Allo stesso modo, la mobilitazione è necessaria per scongiurare il passaggio segreto di vari regolamenti che tendono a legalizzare il trasferimento illecito di proprietà statali. È imperativo neutralizzare l'azione subdola dei sabotatori delle imprese pubbliche, portate in bancarotta per giustificare licenziamenti di massa e impadronirsi di terreni e immobili senza incontrare alcuna resistenza.

Per i lavoratori, per l'avanguardia, per la gioventù intellettuale e progressista, il pericolo maggiore è farsi fuorviare dalle mobilitazioni pseudo-ampie, definite più "efficaci", come quella del Patto di azione democratica. Azioni puntuali possono essere realizzate con alcuni o anche con tutti i partecipanti a questo patto, a condizione che il partito della classe operaia mantenga la propria indipendenza e non si lasci imbrigliare da un quadro dominato dall'ideologia borghese, sebbene altri partiti, come il Partito dei lavoratori (PT) o il Partito socialista dei lavoratori (PST), ne facciano parte.

Fin dall'inizio il PT ha svolto il ruolo di imbonitore dei lavoratori meno consapevoli a favore del potere, dell'una o dell'altra fazione. Ha contribuito ad anestetizzare alcune frange sostenendo a lungo il patto di Sant'Egidio e poi Bouteflika e imputando all'"ambiente" di quest'ultimo la politica antipopolare e l'abbandono della sovranità. Il PST è oggettivamente guidato da orientamenti riformisti sotto le spoglie di un nome di sinistra. Serve da garanzia all'RCD [partito del Raggruppamento per la Cultura e la Democrazia] e all'FFS [Fronte delle Forze Socialiste] che lavorano per fornire una base più nazionale ai loro orientamenti pro-capitalisti.
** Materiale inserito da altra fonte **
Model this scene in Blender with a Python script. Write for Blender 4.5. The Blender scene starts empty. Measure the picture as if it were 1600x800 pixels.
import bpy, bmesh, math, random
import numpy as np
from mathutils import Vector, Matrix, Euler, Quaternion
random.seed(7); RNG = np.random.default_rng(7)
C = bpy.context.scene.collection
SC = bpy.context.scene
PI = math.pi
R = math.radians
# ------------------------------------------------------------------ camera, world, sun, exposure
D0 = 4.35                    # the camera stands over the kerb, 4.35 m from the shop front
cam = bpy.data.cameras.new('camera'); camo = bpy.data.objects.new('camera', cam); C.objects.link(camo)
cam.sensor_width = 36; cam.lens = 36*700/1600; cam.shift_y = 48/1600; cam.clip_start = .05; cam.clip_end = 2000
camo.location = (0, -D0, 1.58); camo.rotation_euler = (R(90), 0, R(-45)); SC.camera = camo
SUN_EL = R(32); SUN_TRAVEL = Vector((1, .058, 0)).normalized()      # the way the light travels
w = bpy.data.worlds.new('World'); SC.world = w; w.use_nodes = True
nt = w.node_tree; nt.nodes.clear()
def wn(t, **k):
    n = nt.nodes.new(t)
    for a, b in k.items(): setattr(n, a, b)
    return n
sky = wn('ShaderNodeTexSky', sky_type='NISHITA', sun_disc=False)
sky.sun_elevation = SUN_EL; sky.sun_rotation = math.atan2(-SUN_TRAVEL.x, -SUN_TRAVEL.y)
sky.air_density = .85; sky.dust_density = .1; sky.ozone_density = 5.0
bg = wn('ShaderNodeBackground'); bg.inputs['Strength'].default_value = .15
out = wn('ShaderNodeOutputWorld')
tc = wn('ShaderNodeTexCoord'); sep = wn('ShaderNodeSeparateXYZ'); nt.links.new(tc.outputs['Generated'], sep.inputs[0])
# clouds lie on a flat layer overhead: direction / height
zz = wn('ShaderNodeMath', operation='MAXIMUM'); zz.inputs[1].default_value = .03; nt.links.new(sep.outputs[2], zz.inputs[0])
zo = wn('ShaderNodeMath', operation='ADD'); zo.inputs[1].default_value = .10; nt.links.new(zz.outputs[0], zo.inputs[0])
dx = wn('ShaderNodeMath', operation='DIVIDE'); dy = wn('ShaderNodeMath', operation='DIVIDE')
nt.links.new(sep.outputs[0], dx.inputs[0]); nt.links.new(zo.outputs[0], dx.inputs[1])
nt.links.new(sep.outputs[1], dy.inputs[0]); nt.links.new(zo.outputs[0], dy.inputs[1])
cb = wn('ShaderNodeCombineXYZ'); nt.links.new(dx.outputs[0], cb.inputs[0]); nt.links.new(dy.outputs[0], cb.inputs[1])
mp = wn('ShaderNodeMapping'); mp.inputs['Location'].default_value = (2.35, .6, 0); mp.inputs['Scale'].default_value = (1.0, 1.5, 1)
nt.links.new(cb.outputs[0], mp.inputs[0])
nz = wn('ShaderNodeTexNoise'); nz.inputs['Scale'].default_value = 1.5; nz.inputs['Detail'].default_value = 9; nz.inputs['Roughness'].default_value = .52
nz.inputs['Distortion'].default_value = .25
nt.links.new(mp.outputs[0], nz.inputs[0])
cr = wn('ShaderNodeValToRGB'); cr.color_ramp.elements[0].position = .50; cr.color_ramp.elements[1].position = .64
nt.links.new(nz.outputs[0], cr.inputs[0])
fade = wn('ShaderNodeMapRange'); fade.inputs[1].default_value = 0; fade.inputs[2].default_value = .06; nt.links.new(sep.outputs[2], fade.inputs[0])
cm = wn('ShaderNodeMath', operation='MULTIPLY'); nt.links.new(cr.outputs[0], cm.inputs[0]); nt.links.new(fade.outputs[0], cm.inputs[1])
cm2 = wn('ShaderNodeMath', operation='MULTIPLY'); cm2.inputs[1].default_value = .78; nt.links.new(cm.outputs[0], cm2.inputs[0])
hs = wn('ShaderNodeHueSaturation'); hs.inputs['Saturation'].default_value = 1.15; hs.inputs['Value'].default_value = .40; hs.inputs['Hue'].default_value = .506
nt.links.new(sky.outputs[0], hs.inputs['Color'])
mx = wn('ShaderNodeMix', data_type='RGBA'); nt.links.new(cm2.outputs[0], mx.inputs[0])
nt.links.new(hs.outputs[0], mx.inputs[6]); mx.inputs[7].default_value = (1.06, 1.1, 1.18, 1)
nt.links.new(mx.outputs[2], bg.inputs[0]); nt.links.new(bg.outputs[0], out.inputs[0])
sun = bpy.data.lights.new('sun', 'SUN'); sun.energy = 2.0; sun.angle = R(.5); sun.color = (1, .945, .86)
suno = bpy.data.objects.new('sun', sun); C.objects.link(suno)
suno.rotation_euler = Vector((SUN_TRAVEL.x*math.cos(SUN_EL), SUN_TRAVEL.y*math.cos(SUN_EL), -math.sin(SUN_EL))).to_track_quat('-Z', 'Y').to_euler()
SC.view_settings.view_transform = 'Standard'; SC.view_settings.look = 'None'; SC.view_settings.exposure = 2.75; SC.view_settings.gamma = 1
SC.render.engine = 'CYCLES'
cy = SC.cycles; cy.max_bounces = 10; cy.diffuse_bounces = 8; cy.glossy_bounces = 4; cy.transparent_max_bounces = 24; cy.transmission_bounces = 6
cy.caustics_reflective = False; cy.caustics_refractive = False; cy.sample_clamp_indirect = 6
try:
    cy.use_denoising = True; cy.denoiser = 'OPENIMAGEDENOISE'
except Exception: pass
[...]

Per i lavoratori, per la loro avanguardia, per la gioventù intellettuale e progressista, non c'è altra via per farsi ascoltare e avanzare il più possibile che rafforzare il partito dei comunisti algerini. Questo partito è il PADS formata nel 1993 in circostanze difficili. È un prerequisito per liberare la classe operaia dalla stretta ideologica piccolo-borghese, delle sue confusioni dannose per il futuro delle masse sfruttate, per strappare il diritto di organizzarsi ed esprimersi, per svolgere un ruolo guida nelle attuali lotte per i diritti democratici, per il cambio di regime, per abolire il potere della borghesia, per ottenere il potere della classe operaia e dei suoi alleati, compresi gli strati sociali piccolo-borghesi, oppressi dal capitalismo e dai suoi oligarchi.

Gloria ai nostri martiri della liberazione nazionale!
Lunga vita al socialismo!
Lunga vita alla solidarietà proletaria internazionalista!